Starting a New Game Store: Return on Investment (Part 10)

In part 9, we did a break even analysis. It showed we'll be spending the first 18 months losing money before we finally become profitable. In this section, we'll ask the question, how long will it take to pay back your initial investment? We will be calling this a Return on Investment (ROI), which has different meanings in business, but for us it's just getting our seed money back.

The starting investment was determined to be $140,958. Here's the table from that calculation:

We need to project how long it will take to make back this money, which will come to us in the form of net profit (ignoring taxes). There are several factors I'm using to calculate this estimate. First, we have a time period.

We want our money back in a reasonable amount of time. In this case, we're going to give ourselves five years. If this were a more professional investment, I would want a shorter period, like three years. Because this is something you really want to do and it somewhat defies conventional logic, we're giving you five years. That's my reasoning if I were one of your investors (you don't have investors in this model).

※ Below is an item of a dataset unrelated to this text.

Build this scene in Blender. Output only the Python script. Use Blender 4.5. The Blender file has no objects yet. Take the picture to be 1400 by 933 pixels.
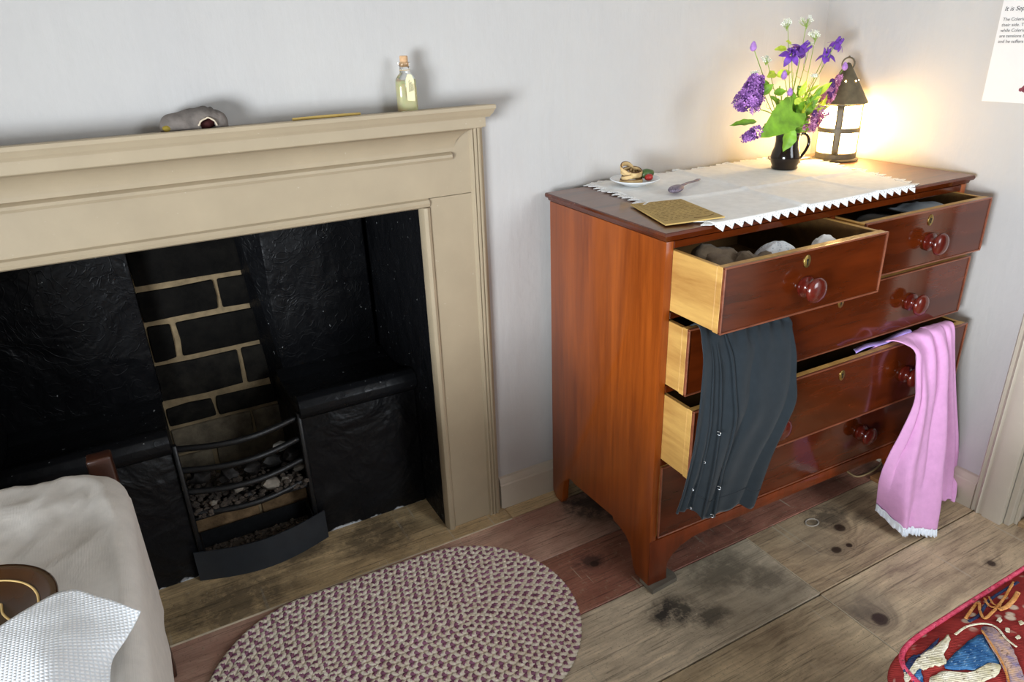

Second, we're going to calculate this number based on a reasonable net profit margin. There are many changes that will go into this business once it's off the ground. Over the first five years, expenses will rise as the needs of the business are recognized. Labor will definitely increase, rent will go up, and inflation will take its toll. I'm not going to calculate all those expenses, I'm just going to assume you work through them and absorb them as sales rise into the sky. So we'll use a percent of net profit as our driver.

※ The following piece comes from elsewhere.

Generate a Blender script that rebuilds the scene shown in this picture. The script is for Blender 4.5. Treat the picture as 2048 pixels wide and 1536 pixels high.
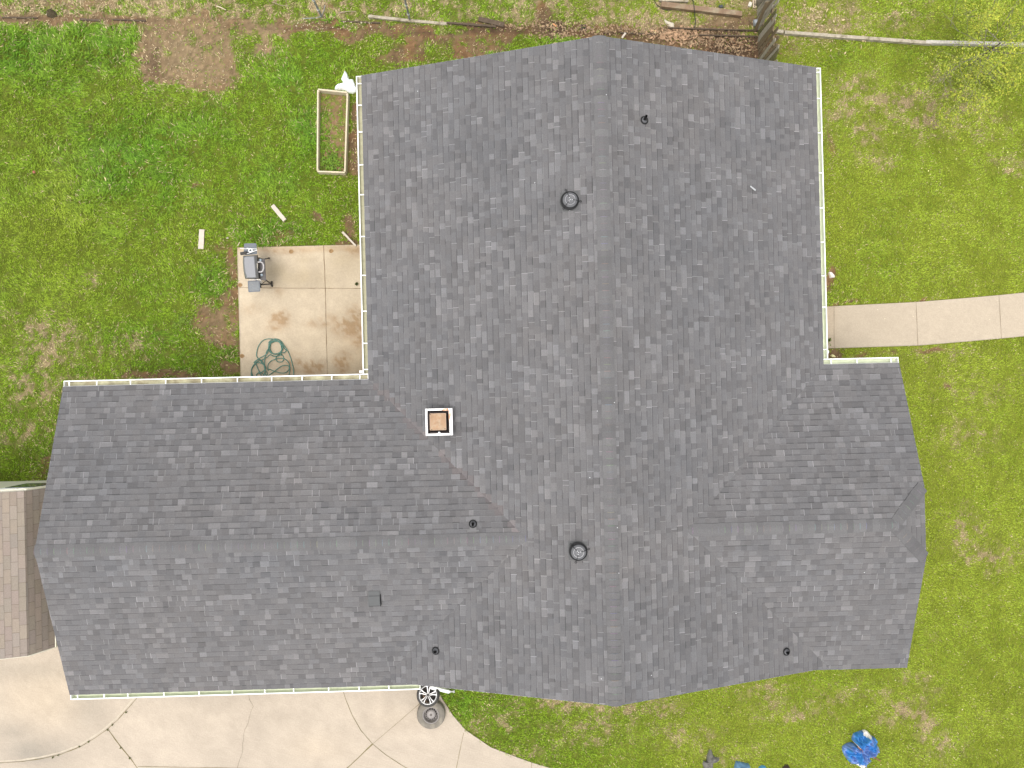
import bpy, math, random
import numpy as np
from mathutils import Vector, Matrix, Euler

for o in list(bpy.data.objects):
    bpy.data.objects.remove(o)
scene = bpy.context.scene
R = math.radians
random.seed(7)
rng = np.random.default_rng(11)

# ------------------------------------------------------------------ camera (a drone high over the house, looking down)
ZE = 2.5                                      # height of the eaves
CAM = (-2.1789, 0.0, 16.797 + ZE)
CROT = (0.0042, -0.0138, -0.0238)
FPX = 1473.64                                 # focal length in 2048-wide image pixels
cd = bpy.data.cameras.new('camera')
cam = bpy.data.objects.new('camera', cd)
scene.collection.objects.link(cam)
cam.location = CAM
cam.rotation_euler = CROT
cd.sensor_width = 36.0
cd.lens = FPX / 2048 * 36.0
cd.clip_start = 0.1
cd.clip_end = 2000
scene.camera = cam

# ------------------------------------------------------------------ bright overcast daylight
SUN_EL, SUN_AZ = R(78), R(215)                # azimuth clockwise from +Y (north): the brighter side is the south-west
w = bpy.data.worlds.new('World')
scene.world = w
w.use_nodes = True
nt = w.node_tree
bg = nt.nodes['Background']
sky = nt.nodes.new('ShaderNodeTexSky')
sky.sky_type = 'NISHITA'
sky.sun_disc = False
sky.sun_elevation = SUN_EL
sky.sun_rotation = SUN_AZ
sky.dust_density = 4.0
hs = nt.nodes.new('ShaderNodeHueSaturation')
hs.inputs['Saturation'].default_value = 0.22   # cloud cover: a nearly white sky
nt.links.new(sky.outputs['Color'], hs.inputs['Color'])
nt.links.new(hs.outputs['Color'], bg.inputs['Color'])
bg.inputs['Strength'].default_value = 0.15
sd = bpy.data.lights.new('sun', 'SUN')
sd.energy = 0.5
sd.angle = R(40)
sd.color = (1.0, 0.95, 0.88)
sun = bpy.data.objects.new('sun', sd)
scene.collection.objects.link(sun)
sdir = Vector((math.sin(SUN_AZ) * math.cos(SUN_EL), math.cos(SUN_AZ) * math.cos(SUN_EL), math.sin(SUN_EL)))
sun.rotation_euler = sdir.to_track_quat('Z', 'Y').to_euler()
scene.view_settings.view_transform = 'Standard'
scene.view_settings.look = 'None'
scene.view_settings.exposure = 1.15
scene.view_settings.gamma = 1.0
scene.view_settings.use_curve_mapping = False

# ------------------------------------------------------------------ image pixels <-> world
RM = np.array(Euler(CROT, 'XYZ').to_matrix())
CAMV = np.array(CAM)
def at(u, v, z=0.0):
    """image pixels, cast through the camera -> world point at height z"""
    d = RM @ np.array([(u - 1024) / FPX, (768 - v) / FPX, -1.0])
    t = (z - CAMV[2]) / d[2]
    p = CAMV + d * t
    return Vector((float(p[0]), float(p[1]), float(z)))
def to_pixels(x, y, z=0.0):  # world point -> image pixels seen by the camera
    d = np.stack([x - CAMV[0], y - CAMV[1], np.zeros_like(x) + z - CAMV[2]], -1) @ RM
    return 1024 - FPX * d[..., 0] / d[..., 2], 768 + FPX * d[..., 1] / d[..., 2]

# ------------------------------------------------------------------ noise (numpy)
def _h(ix, iy, s):
    n = (ix.astype(np.int64) * 374761393 + iy.astype(np.int64) * 668265263 + s * 974711) & 0x7fffffff
    n = ((n ^ (n >> 13)) * 1274126177) & 0x7fffffff
    n = n ^ (n >> 16)
    return (n & 0xffff) / 65535.0
def vn(x, y, s=0):
    x = np.asarray(x, float); y = np.asarray(y, float)
    ix = np.floor(x); iy = np.floor(y)
    fx = x - ix; fy = y - iy
    fx = fx * fx * (3 - 2 * fx); fy = fy * fy * (3 - 2 * fy)
    a = _h(ix, iy, s); b = _h(ix + 1, iy, s); c = _h(ix, iy + 1, s); d = _h(ix + 1, iy + 1, s)
    return (a * (1 - fx) + b * fx) * (1 - fy) + (c * (1 - fx) + d * fx) * fy
def fbm(x, y, s=0, o=4):
    t = 0; a = 0.5; n = 0
    for k in range(o):
        t = t + a * vn(x * 2 ** k + 17.3 * k, y * 2 ** k - 9.1 * k, s + k); n += a; a *= 0.5
    return t / n
def sstep(a, b, x):
    t = np.clip((x - a) / (b - a), 0, 1)
    return t * t * (3 - 2 * t)
def in_poly(px, py, poly):
    r = np.zeros(np.shape(px), bool)
    n = len(poly)
    for i in range(n):
        x0, y0 = poly[i]; x1, y1 = poly[(i + 1) % n]
        if y0 == y1: continue
        c = ((y0 > py) != (y1 > py)) & (px < (x1 - x0) * (py - y0) / (y1 - y0) + x0)
        r ^= c
    return r
def seg_dist(px, py, pts):
    d = np.full(np.shape(px), 1e9)
    for (x0, y0), (x1, y1) in zip(pts[:-1], pts[1:]):
        dx, dy = x1 - x0, y1 - y0
        t = np.clip(((px - x0) * dx + (py - y0) * dy) / (dx * dx + dy * dy), 0, 1)
        d = np.minimum(d, np.hypot(px - x0 - t * dx, py - y0 - t * dy))
    return d
def lin(r, g, b):
    f = lambda c: (c / 255 / 12.92) if c <= 10.3 else ((c / 255 + 0.055) / 1.055) ** 2.4
    return (f(r), f(g), f(b))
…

An efficient hobby game store is going to have a net profit percentage in the 5-10% range. 10% is really high. My own store hit an 11% net profit last year and that's because it's under staffed; so like turn rates, it can be too high. You could also be working with high margin items that tweak this number, like used merchandise or cash events, but we'll assume you're running a conventional store for now.

Third, we're looking at turn rates, not as a driver of sales, but as an after the fact, reality check. Remember when we spent $70K on inventory? This is our economic engine that will allow our sales to perform. Like a net profit percentage, there's a range of what's reasonable for turn rates. Your inventory should be turning in the 3-6 range (gross sales divided by MSRP of inventory). If you're projecting significantly above this range, your projections are likely too high and you need to plan for more inventory investment. That's a vicious circle of calculations I don't wish on you.

Let's look at our five year return on investment:

The first thing to notice is we did it! We hit $141,000 in net profit after five years. We paid back our seed money. How we did this is a bit aggressive. Our first year we lost money, so that's ignored in the calculations, and year two is likewise kind of rough, since we lost money in the first half, eeking out a small profit at the end. Year three has us dialed in with an 8% net profit and a 3.3 turn rate. This is really strong, perhaps too strong. We quickly build off year three, becoming more efficient in years four and five, with a reasonably strong turn rate and a very strong net profit percentage. The model is sound. It could happen.

The question you have to ask is if this is reasonable or not. We've been conservative up until now. Are we ditching that to shoehorn in an ROI? Does your proposed store location have the potential to hit $600K in sales in five years?

If this is clearly not going to work, you have a few options. Consider putting your store somewhere else. You're going to invest $140K of hard cash into this thing, more than most people put down for a new house. Maybe you need to move. I can make this store work, but only in a high population area with the right demographic and a market that's not severely devalued. This isn't every store; it's now one type of store.

If you can't move or don't want to move, how can we make this situation more reasonable? The obvious answer is reduce your startup costs. Reduce your startup costs and you reduce your need to project a $600K five year ROI with a 10% net profit margin. Maybe play with these numbers and assume some slower net profit percentages. Or assume lower gross sales. Why not both?

What I really don't think you should do is ignore the ROI. It's easy to see this as your dream, rather than a business venture. You could just let it ride, right? You're still making money, just not as much as would be optimal. So what if we have a seven year or eight year ROI?  You say that now, but what does the eight year older you think of this brilliant plan? What's the value of three years of your income at your current job? Maybe take some time before doing this. Maybe take some community college classes to help you cut your startup costs (my next post).

By the way, if you pull this off, you're personally making $91,000 a year when you consider your salary and profit in year five. Don't act so incredulous, it could happen. What do you want to do now? Second store? Expansion? Save up for the next big idea?